:: Stored data

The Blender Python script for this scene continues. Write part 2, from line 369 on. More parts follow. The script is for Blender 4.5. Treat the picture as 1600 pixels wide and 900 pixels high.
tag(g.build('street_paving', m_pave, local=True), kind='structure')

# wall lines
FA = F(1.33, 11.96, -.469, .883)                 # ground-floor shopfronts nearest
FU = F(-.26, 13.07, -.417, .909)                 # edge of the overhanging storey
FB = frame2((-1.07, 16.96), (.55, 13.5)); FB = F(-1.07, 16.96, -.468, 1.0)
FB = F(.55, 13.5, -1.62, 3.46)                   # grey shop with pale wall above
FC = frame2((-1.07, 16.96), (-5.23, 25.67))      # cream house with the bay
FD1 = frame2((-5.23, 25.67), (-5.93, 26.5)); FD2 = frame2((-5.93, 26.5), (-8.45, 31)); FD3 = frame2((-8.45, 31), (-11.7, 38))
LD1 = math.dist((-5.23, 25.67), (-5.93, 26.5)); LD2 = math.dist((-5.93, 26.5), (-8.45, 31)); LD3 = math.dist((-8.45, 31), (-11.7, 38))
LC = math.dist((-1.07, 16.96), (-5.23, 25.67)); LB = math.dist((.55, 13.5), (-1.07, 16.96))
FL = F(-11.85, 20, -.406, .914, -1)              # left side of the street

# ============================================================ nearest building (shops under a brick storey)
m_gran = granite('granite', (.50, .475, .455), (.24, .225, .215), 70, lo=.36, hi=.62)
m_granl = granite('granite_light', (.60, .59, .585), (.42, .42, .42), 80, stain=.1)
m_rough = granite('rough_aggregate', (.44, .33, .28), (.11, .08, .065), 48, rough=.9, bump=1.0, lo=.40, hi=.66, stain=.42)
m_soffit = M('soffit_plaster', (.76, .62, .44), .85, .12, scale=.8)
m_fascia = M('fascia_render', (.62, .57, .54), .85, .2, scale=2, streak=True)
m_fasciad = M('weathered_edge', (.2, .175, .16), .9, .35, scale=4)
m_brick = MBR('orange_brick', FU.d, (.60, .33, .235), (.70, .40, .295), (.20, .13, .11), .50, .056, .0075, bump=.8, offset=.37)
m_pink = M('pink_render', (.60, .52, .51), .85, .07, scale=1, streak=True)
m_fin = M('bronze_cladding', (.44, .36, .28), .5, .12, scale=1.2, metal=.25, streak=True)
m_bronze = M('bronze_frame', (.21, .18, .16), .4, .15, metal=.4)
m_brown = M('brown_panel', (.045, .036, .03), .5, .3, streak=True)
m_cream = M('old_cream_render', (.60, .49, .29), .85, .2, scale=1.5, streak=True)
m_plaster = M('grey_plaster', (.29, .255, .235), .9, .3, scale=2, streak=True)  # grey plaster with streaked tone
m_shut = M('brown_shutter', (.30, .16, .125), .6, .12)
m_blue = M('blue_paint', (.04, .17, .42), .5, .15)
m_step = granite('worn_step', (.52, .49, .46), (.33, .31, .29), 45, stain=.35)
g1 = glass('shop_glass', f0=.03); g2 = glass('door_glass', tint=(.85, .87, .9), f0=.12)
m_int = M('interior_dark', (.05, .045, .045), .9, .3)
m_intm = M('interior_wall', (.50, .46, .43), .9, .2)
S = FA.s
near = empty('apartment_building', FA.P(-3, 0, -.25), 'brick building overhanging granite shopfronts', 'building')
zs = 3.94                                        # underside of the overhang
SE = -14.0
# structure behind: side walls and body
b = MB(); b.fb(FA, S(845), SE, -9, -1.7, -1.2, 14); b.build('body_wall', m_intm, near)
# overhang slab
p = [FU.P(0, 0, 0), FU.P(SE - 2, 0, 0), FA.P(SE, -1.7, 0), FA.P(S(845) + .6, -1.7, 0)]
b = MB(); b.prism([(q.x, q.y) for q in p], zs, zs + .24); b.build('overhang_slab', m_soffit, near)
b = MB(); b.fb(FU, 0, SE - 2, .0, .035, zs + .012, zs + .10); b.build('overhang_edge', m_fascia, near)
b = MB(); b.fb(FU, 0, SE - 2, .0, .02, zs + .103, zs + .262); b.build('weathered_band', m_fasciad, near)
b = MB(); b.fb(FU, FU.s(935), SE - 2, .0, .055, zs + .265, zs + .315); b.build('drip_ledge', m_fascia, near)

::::

Written instruction:
Reproduce the entire listing word for word.

Output of the exercise:
The Blender Python script for this scene continues. Write part 2, from line 369 on. More parts follow. The script is for Blender 4.5. Treat the picture as 1600 pixels wide and 900 pixels high.
tag(g.build('street_paving', m_pave, local=True), kind='structure')

# wall lines
FA = F(1.33, 11.96, -.469, .883)                 # ground-floor shopfronts nearest
FU = F(-.26, 13.07, -.417, .909)                 # edge of the overhanging storey
FB = frame2((-1.07, 16.96), (.55, 13.5)); FB = F(-1.07, 16.96, -.468, 1.0)
FB = F(.55, 13.5, -1.62, 3.46)                   # grey shop with pale wall above
FC = frame2((-1.07, 16.96), (-5.23, 25.67))      # cream house with the bay
FD1 = frame2((-5.23, 25.67), (-5.93, 26.5)); FD2 = frame2((-5.93, 26.5), (-8.45, 31)); FD3 = frame2((-8.45, 31), (-11.7, 38))
LD1 = math.dist((-5.23, 25.67), (-5.93, 26.5)); LD2 = math.dist((-5.93, 26.5), (-8.45, 31)); LD3 = math.dist((-8.45, 31), (-11.7, 38))
LC = math.dist((-1.07, 16.96), (-5.23, 25.67)); LB = math.dist((.55, 13.5), (-1.07, 16.96))
FL = F(-11.85, 20, -.406, .914, -1)              # left side of the street

# ============================================================ nearest building (shops under a brick storey)
m_gran = granite('granite', (.50, .475, .455), (.24, .225, .215), 70, lo=.36, hi=.62)
m_granl = granite('granite_light', (.60, .59, .585), (.42, .42, .42), 80, stain=.1)
m_rough = granite('rough_aggregate', (.44, .33, .28), (.11, .08, .065), 48, rough=.9, bump=1.0, lo=.40, hi=.66, stain=.42)
m_soffit = M('soffit_plaster', (.76, .62, .44), .85, .12, scale=.8)
m_fascia = M('fascia_render', (.62, .57, .54), .85, .2, scale=2, streak=True)
m_fasciad = M('weathered_edge', (.2, .175, .16), .9, .35, scale=4)
m_brick = MBR('orange_brick', FU.d, (.60, .33, .235), (.70, .40, .295), (.20, .13, .11), .50, .056, .0075, bump=.8, offset=.37)
m_pink = M('pink_render', (.60, .52, .51), .85, .07, scale=1, streak=True)
m_fin = M('bronze_cladding', (.44, .36, .28), .5, .12, scale=1.2, metal=.25, streak=True)
m_bronze = M('bronze_frame', (.21, .18, .16), .4, .15, metal=.4)
m_brown = M('brown_panel', (.045, .036, .03), .5, .3, streak=True)
m_cream = M('old_cream_render', (.60, .49, .29), .85, .2, scale=1.5, streak=True)
m_plaster = M('grey_plaster', (.29, .255, .235), .9, .3, scale=2, streak=True)  # grey plaster with streaked tone
m_shut = M('brown_shutter', (.30, .16, .125), .6, .12)
m_blue = M('blue_paint', (.04, .17, .42), .5, .15)
m_step = granite('worn_step', (.52, .49, .46), (.33, .31, .29), 45, stain=.35)
g1 = glass('shop_glass', f0=.03); g2 = glass('door_glass', tint=(.85, .87, .9), f0=.12)
m_int = M('interior_dark', (.05, .045, .045), .9, .3)
m_intm = M('interior_wall', (.50, .46, .43), .9, .2)
S = FA.s
near = empty('apartment_building', FA.P(-3, 0, -.25), 'brick building overhanging granite shopfronts', 'building')
zs = 3.94                                        # underside of the overhang
SE = -14.0
# structure behind: side walls and body
b = MB(); b.fb(FA, S(845), SE, -9, -1.7, -1.2, 14); b.build('body_wall', m_intm, near)
# overhang slab
p = [FU.P(0, 0, 0), FU.P(SE - 2, 0, 0), FA.P(SE, -1.7, 0), FA.P(S(845) + .6, -1.7, 0)]
b = MB(); b.prism([(q.x, q.y) for q in p], zs, zs + .24); b.build('overhang_slab', m_soffit, near)
b = MB(); b.fb(FU, 0, SE - 2, .0, .035, zs + .012, zs + .10); b.build('overhang_edge', m_fascia, near)
b = MB(); b.fb(FU, 0, SE - 2, .0, .02, zs + .103, zs + .262); b.build('weathered_band', m_fasciad, near)
b = MB(); b.fb(FU, FU.s(935), SE - 2, .0, .055, zs + .265, zs + .315); b.build('drip_ledge', m_fascia, near)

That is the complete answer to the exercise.